Okay. That's interesting.
Was the car a De Lorean?
And was a white-haired man, or a teen boy with an 80's haircut driving it?
Wait, what? Oh — no, it was a kind of metallic, cerulean-blue Honda, maybe a couple years old, with beige interiors, and kind of a puffy-faced post-dudebro in a button shirt driving. I remember it all perfectly, because I looked dead at him as he went by.
I should probably tell the story. I was helping a friend of mine named Jeff move out of his studio, so I called my aunt and uncle and asked to borrow their pickup truck. When I got there, they said "
it's a stick — you know how to drive it?" and I was like "
no..." so they real quick taught me to drive a manual transmission, and after maybe a half hour of lessons off I drove off by myself into the city to meet Jeff at the art studio.
So, I'm not having a lot of fun getting it to start at traffic lights, but I haven't stalled it yet. Neither am I going very fast, and cars keep zooming by me. One such car came up behind me, and passed me by on the right, going a bit faster than I was, and I looked over at him as he passed by, and was like "
dudebro f*ck..." to myself. Again — late-thirties, button shirt maybe flannel-ish patterned, looked like he had been a frat douchebag ten years ago, now he was just a junior partner at the ad agency douchebag. He merged over to the left back into my lane in front of me, as I was starting to worry about down-shifting to stop for the red light, and he was stopped at the light already maybe 300 yards ahead of me.
I was looking straight the intersection — the red light, the cars, in a general way — but my mind was on shifting correctly. Still, I register that the blue car just vanished while I was thinking about the shifter and clutch. Poof. Gone. It didn't turn right onto the side street and drive away; it didn't blow through the light and zoom onto the freeway onramp to the right beyond the intersection. It just ceased to exist. I drove up to the red light, which now had no blue Honda in the way, first in line, and seriously freaking out. The weird thing is, by the time I got to the next light, about a quarter of a mile down, I had already completely forgot about the experience for trying to shift correctly.

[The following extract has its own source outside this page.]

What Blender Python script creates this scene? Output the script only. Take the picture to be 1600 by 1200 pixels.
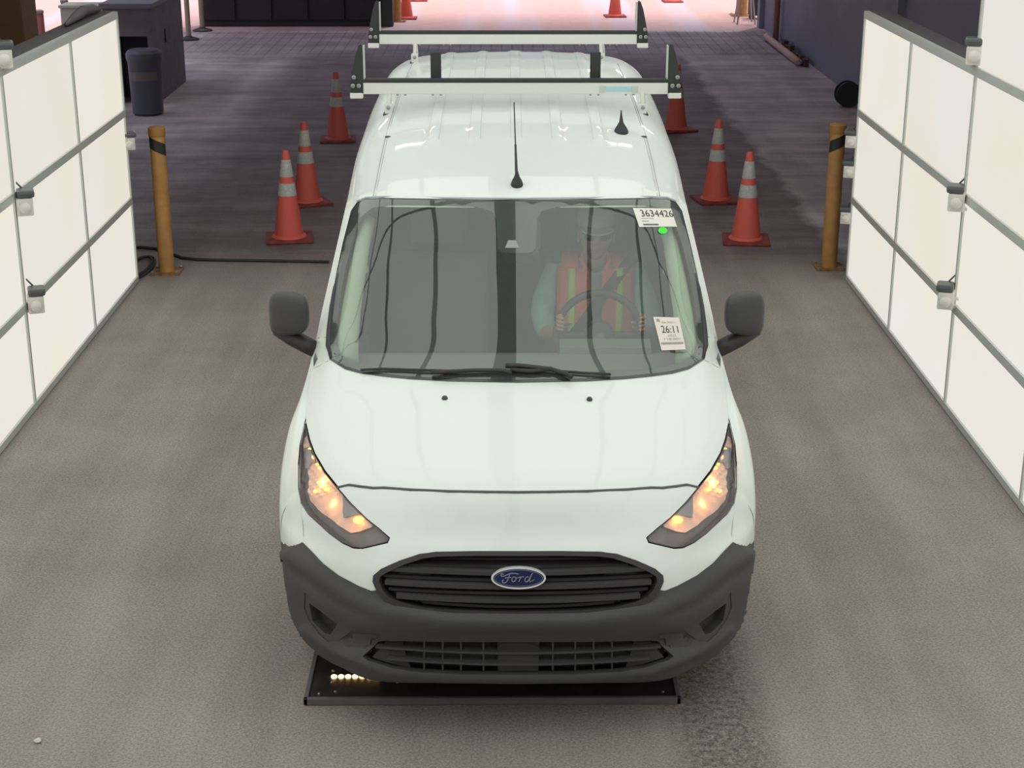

It wasn't until I got to the studio, loaded up all the furniture, took it all to the new place, unloaded it, and was halfway through my drive back to my aunt and uncle's to drop off the truck and get back into my own Jeep with its wondrous automatic transmission that it suddenly struck me what I had seen like three hours earlier, and I was the "
WAIT JUST A GODDAM MINUTE! Did I just see that car f***ing DISAPPEAR?!"
No one has ever believed the story when I've told them, or said "
well if you weren't paying attention they just drove off and you didn't see it." But I was looking right at the car. I didn't blink. It just stopped existing in front of me. You see things all the time while you're paying attention to something else and still see it just fine.